ISLAMABAD: In a significant revelation during a meeting of the Public Accounts Committee (PAC), Auditor General of Pakistan disclosed that 7 to 8 government institutions are currently refusing to undergo audit.
The meeting, chaired by Junaid Akbar Khan, raised concerns over transparency and accountability in public sector organizations.
The most alarming disclosure came from the Pakistan Standards and Quality Control Authority (PSQCA), where financial irregularities amounting to Rs5 billion were identified. PAC member Naveed Qamar noted that PSQCA does not consider itself under the federal government’s jurisdiction, which complicates efforts to regulate and audit its operations.
The committee instructed the formulation of financial rules for PSQCA within one month to ensure compliance and oversight.
Chairman Khan directed that heads of all audit-refusing institutions be summoned before the committee. “No institution is above the law,” he said, emphasizing the need for uniform accountability standards.
During the meeting, the Secretary of Energy also briefed the committee on the government’s 2020 decision to privatize five power plants in Muzaffargarh, citing overcapacity in the national power system. However, PAC members expressed dissatisfaction with the claim, pointing to ongoing load shedding across the country.

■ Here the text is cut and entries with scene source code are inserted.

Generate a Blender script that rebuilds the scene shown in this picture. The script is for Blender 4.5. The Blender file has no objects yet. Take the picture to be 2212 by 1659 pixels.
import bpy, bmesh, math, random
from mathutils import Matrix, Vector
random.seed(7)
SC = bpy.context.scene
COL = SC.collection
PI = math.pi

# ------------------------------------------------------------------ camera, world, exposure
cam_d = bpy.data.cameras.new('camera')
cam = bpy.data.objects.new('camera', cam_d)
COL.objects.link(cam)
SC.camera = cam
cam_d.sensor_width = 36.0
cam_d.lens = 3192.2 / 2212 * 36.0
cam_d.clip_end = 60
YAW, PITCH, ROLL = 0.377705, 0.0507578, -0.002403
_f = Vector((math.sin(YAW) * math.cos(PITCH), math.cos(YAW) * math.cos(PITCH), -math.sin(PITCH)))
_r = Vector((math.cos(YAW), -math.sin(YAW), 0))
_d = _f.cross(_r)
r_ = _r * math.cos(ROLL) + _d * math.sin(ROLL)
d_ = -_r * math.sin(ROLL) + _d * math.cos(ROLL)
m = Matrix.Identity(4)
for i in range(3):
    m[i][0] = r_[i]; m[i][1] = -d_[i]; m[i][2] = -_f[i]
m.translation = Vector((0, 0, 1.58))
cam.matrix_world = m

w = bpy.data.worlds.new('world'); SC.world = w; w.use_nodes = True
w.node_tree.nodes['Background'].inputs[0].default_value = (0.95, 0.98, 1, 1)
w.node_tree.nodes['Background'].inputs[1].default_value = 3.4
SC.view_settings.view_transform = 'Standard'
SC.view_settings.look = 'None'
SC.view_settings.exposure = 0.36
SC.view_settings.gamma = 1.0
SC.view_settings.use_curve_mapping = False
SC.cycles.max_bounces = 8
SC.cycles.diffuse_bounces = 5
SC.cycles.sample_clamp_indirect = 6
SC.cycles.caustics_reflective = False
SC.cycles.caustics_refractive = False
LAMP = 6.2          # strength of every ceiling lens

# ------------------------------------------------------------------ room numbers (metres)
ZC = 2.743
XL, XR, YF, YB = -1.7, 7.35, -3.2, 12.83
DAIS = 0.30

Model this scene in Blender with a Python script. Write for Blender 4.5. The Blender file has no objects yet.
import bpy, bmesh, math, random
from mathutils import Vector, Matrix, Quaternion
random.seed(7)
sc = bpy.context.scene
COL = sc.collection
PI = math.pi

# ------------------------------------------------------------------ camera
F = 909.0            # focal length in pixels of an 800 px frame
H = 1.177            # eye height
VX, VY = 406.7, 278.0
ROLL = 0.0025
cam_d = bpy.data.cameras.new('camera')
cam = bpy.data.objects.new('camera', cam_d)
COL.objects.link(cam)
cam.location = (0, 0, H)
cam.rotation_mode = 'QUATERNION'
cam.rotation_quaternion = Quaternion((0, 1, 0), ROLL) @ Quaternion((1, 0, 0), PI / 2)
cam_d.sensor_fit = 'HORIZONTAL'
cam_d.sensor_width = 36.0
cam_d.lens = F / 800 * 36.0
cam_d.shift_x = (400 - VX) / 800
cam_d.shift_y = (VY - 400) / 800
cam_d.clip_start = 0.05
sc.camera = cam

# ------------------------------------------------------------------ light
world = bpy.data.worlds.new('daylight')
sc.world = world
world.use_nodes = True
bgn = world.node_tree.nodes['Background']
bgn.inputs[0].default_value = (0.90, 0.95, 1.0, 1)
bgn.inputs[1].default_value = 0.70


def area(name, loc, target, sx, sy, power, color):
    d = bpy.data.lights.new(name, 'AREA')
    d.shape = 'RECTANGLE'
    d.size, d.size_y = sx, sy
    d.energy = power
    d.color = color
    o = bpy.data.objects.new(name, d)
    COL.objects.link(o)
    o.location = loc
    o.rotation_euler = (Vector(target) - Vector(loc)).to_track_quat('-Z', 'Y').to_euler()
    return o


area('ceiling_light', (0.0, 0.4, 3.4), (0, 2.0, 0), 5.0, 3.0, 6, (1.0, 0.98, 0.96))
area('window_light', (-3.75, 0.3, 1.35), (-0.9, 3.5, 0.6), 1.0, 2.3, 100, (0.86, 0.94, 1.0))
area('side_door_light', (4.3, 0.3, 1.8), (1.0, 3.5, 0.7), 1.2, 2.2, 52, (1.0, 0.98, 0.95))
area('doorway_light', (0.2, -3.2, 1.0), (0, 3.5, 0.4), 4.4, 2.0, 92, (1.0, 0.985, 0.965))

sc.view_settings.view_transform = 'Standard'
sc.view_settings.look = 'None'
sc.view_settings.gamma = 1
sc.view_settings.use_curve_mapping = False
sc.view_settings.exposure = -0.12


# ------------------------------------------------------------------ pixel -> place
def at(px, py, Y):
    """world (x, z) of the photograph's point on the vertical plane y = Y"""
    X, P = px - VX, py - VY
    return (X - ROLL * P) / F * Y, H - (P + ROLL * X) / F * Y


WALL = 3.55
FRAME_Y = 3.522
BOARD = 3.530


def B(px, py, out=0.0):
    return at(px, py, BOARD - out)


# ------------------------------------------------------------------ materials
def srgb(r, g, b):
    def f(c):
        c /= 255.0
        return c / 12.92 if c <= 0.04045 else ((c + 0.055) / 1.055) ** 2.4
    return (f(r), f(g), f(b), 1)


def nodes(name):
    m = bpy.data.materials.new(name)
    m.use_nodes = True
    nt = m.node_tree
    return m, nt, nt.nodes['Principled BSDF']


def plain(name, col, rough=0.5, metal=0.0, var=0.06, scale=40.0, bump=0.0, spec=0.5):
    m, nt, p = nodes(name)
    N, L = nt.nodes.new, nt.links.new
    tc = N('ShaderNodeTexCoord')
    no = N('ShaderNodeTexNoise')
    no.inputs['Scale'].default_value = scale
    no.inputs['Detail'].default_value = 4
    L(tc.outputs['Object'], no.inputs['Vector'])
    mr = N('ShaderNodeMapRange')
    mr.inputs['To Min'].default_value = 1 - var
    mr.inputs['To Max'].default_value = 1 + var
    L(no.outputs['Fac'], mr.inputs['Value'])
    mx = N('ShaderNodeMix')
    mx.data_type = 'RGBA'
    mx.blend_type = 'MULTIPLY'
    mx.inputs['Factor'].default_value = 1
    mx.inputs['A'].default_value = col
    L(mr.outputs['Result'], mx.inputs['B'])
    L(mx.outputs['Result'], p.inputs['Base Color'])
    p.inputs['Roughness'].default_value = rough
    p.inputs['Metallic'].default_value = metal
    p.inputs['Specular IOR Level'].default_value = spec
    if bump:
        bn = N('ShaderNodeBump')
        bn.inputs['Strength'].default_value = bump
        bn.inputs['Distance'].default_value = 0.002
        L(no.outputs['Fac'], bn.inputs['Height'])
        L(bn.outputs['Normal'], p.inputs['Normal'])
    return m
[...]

The Secretary clarified that load shedding is occurring mainly in areas with high line losses and that only machinery — not land — of outdated plants such as Guddu and Nandipur is being sold. The committee demanded full details of all privatized power plants and ordered a special audit of those already sold.
Audit officials responded that only fully completed transactions are eligible for audit under current rules.
The session highlighted deep-rooted issues in governance, regulatory compliance, and transparency, urging swift reforms to restore public trust in state institutions.